Senate Democrats were worried that any move to delay possible EPA regulations would be a serious blow to Obama administration attempts to begin bringing down carbon dioxide emissions that are blamed for climate change. They fear it also could undercut the U.S. negotiating position in international climate change talks.

EPA EXPRESSES CONCERN

Murkowski has said her amendment would not stop the EPA from going ahead with its rules to reduce automobile and truck emissions.

But EPA Administrator Lisa Jackson, in a letter on Wednesday to Democratic Senator Dianne Feinstein, said the Murkowski measure, if enacted, would shut down all regulation of carbon emissions, including tougher automobile and light truck standards issued last week.

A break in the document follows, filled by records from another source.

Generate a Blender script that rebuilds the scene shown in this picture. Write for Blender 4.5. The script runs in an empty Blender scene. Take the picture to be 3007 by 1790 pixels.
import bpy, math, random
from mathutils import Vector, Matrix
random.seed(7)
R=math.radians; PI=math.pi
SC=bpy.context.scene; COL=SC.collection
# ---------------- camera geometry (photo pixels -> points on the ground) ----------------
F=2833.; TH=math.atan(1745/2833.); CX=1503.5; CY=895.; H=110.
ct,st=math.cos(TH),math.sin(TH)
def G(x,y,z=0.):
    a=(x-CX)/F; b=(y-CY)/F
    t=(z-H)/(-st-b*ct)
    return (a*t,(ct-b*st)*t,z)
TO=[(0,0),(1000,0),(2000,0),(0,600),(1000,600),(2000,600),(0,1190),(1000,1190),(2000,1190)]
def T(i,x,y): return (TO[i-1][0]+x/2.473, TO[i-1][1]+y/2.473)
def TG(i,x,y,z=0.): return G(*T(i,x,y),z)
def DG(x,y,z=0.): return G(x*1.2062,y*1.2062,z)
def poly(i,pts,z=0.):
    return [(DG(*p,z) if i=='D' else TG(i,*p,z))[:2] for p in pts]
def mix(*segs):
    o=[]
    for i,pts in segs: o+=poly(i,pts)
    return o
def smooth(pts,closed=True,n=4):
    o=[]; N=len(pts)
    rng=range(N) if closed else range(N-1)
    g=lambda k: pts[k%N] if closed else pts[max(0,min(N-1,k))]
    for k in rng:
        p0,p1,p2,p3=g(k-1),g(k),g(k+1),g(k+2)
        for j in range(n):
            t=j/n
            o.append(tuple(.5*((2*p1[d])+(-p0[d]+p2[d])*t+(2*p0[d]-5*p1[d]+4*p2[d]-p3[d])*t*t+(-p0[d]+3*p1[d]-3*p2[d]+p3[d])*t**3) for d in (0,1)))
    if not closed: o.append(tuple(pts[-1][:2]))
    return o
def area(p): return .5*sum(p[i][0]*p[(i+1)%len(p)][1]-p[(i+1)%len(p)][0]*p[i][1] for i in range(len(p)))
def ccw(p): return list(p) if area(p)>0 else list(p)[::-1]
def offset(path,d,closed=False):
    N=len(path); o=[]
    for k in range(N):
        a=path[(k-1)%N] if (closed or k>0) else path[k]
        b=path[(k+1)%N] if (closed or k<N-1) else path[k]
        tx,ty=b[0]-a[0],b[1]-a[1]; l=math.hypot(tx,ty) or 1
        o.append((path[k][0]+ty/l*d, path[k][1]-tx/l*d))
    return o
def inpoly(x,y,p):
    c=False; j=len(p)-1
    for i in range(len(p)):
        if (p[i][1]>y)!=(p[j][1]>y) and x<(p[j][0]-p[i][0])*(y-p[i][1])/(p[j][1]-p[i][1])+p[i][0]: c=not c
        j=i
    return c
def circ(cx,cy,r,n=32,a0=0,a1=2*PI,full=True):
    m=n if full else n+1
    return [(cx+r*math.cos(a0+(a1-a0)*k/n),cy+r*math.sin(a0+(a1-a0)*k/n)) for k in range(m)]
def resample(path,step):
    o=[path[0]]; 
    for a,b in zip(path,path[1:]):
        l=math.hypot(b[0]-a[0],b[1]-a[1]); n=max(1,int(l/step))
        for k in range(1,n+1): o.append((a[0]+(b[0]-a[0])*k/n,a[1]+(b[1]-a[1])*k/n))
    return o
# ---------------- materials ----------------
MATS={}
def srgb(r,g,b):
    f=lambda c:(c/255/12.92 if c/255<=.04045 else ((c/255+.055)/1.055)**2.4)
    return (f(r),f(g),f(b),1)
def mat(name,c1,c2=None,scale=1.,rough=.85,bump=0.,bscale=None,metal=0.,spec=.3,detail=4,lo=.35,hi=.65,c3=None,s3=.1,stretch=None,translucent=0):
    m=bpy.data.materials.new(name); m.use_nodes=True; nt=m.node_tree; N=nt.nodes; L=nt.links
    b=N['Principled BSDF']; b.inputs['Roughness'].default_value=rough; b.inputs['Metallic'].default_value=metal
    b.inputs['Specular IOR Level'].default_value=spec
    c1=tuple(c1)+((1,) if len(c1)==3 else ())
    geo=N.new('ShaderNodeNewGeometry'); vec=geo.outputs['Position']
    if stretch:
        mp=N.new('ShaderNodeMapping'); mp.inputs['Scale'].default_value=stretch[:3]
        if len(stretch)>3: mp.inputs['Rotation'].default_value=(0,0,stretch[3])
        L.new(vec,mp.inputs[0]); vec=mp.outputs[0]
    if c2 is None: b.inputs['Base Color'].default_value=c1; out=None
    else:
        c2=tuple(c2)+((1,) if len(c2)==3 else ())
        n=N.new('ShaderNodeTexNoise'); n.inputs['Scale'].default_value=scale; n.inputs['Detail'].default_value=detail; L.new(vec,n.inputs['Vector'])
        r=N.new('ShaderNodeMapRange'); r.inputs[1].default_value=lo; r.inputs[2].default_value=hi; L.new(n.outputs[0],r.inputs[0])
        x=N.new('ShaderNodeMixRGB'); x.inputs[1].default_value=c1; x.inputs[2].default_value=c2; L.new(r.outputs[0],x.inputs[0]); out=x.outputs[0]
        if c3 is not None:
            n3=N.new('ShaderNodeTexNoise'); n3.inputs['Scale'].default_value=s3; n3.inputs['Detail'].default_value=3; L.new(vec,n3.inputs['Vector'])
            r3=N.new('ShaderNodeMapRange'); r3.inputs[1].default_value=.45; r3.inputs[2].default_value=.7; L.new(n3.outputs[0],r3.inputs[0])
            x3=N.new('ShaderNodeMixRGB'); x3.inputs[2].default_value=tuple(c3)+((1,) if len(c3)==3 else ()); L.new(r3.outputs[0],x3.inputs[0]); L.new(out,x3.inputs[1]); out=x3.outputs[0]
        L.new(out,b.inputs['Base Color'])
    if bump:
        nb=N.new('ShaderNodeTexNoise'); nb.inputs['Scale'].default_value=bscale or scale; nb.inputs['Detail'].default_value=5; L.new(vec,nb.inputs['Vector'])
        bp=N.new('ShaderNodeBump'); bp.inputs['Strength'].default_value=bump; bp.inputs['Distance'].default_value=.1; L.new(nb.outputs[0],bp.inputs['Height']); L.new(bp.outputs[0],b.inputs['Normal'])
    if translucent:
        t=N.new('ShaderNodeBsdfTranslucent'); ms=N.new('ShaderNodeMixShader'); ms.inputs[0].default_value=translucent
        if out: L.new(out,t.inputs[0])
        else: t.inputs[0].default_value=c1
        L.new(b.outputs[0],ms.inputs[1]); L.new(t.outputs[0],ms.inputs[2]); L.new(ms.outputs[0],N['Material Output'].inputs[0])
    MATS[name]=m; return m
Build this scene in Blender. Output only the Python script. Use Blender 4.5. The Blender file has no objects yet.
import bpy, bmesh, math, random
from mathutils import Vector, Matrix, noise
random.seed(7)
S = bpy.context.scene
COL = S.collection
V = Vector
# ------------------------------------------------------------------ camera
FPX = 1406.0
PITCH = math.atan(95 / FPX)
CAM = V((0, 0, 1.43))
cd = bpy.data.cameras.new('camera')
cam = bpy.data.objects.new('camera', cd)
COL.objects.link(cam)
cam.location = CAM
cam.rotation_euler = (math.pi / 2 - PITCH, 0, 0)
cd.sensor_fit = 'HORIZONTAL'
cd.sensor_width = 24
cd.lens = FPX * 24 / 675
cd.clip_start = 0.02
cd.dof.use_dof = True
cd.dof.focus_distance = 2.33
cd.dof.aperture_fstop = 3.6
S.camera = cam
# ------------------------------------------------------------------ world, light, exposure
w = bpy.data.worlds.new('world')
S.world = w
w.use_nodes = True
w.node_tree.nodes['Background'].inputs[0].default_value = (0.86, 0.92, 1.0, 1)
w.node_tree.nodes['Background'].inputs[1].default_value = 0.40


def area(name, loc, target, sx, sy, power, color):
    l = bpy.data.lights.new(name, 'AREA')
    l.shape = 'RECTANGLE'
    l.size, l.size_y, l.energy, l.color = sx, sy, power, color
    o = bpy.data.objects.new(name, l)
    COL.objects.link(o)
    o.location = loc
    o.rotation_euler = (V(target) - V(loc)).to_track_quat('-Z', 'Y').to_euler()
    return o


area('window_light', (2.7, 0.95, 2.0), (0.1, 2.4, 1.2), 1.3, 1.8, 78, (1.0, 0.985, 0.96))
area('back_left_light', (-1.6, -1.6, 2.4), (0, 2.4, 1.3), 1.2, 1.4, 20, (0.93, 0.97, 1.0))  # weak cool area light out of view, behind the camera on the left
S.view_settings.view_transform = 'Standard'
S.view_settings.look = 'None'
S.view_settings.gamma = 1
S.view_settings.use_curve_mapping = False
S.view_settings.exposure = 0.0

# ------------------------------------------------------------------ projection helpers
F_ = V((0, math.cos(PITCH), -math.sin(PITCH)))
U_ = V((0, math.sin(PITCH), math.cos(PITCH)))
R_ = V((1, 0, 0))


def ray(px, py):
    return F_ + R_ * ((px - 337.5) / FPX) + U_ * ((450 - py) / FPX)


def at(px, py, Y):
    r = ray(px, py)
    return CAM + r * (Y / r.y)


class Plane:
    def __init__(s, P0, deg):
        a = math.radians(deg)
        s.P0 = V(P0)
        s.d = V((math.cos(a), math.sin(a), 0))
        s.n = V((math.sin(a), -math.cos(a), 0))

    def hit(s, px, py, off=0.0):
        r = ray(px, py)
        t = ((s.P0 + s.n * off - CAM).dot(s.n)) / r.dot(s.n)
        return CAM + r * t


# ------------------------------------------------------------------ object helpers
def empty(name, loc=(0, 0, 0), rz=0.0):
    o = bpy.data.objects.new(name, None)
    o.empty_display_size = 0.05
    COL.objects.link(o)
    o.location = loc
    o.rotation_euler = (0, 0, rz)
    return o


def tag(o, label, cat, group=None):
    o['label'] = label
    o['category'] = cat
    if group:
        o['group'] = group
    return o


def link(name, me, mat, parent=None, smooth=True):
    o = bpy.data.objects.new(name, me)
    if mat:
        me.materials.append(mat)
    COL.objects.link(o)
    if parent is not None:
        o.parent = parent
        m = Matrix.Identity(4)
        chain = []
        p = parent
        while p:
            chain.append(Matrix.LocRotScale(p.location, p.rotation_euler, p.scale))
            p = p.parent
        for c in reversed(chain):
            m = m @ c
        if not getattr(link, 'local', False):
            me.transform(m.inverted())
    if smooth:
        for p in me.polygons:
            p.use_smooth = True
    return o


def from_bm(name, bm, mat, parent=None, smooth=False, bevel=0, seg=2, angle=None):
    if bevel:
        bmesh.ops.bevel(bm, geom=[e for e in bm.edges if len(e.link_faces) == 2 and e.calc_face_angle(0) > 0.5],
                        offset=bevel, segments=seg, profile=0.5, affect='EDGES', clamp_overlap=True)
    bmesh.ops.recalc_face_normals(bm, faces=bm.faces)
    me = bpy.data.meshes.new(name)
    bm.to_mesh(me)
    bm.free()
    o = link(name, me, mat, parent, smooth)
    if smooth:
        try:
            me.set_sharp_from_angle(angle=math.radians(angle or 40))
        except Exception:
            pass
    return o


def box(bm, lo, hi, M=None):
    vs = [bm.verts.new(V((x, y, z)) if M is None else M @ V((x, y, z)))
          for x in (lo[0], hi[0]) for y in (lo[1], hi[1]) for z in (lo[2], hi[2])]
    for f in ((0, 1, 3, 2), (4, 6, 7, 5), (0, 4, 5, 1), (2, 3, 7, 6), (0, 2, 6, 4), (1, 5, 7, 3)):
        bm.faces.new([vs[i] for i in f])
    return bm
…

Lobbyists for U.S. and foreign car companies, who want a national standard for tailpipe emissions instead of a patchwork of state rules, also expressed concerns that Murkowski's measure would be disruptive.

Without congressional intervention, the EPA could start putting forth rules on stationary sources of carbon emissions early next year. The Obama administration is hoping Congress sends the president a comprehensive climate bill before then so the EPA does not have to take the lead with its more narrow approach.

Environmentalists expressed relief that the Murkowski measure was set aside.

"The good news is that a major effort failed to pull the rug out from under the Clean Air Act, one of the nation's most successful environmental laws," said Emily Figdor of the Environment America Federal Global Warming Program.